The obvious problem is that historical prremiums are backward looking when what you really want is the premium for the future. There are also three measurement problems:
  • Historical risk premiums come with large standard errors. Even with 75 years of data on stock and bond returns, which we can get for the United States, the standard errors remain high (about 2.5%). The problem becomes worse in emerging markets with less data. If you go further back in time (to 1871, for example), you run the risk of getting a risk premium that means very little at the current time.
  • If you decide to use historical data in the United States because you have a long and easily accessible history, you run into a problem of selection bias. After all, the U.S, market was the most successful market of the twentieth century; as a consequence, the premium you get will be too high as a forward-looking estimate. A more reasonable estimate would require you to look across a number of different equity markets over the twentieth century and compute an average premium over the markets.
  • Markets are priced based upon investor assessments of how risky stocks are and how much of a premium they should charge for investing in stocks. In bullish times, stock prices rise as investors become more optimistic about the future and reduce their required risk premiums. As stock prices rise and deliver high positive returns, historical risk premiums go up. In other words, historical risk premiums rise just as investor's expected risk premiums decrease.

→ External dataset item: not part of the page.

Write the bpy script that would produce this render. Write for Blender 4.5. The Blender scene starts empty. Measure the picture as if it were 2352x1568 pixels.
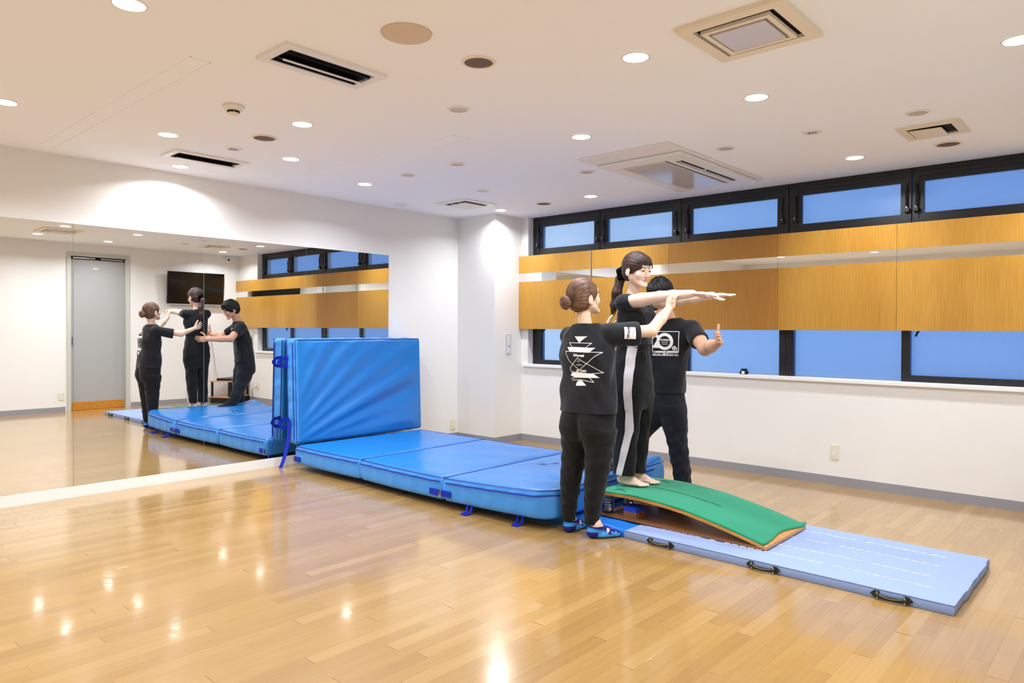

There is an alternative to historical premiums. Based upon how stocks are priced collectively (looking at a broad equity index) and the expected cashflows you would get from buying these stocks (dividends, for instance), you can back out the risk premium that investors are demanding. This risk premium is called an implied equity risk premium.The historical risk premium form 1928-2002 in the United States was 4.53%. The implied equity risk premium declined to 2% at the height of the bull market in 1999 and has averaged about 4% over the last 40 years.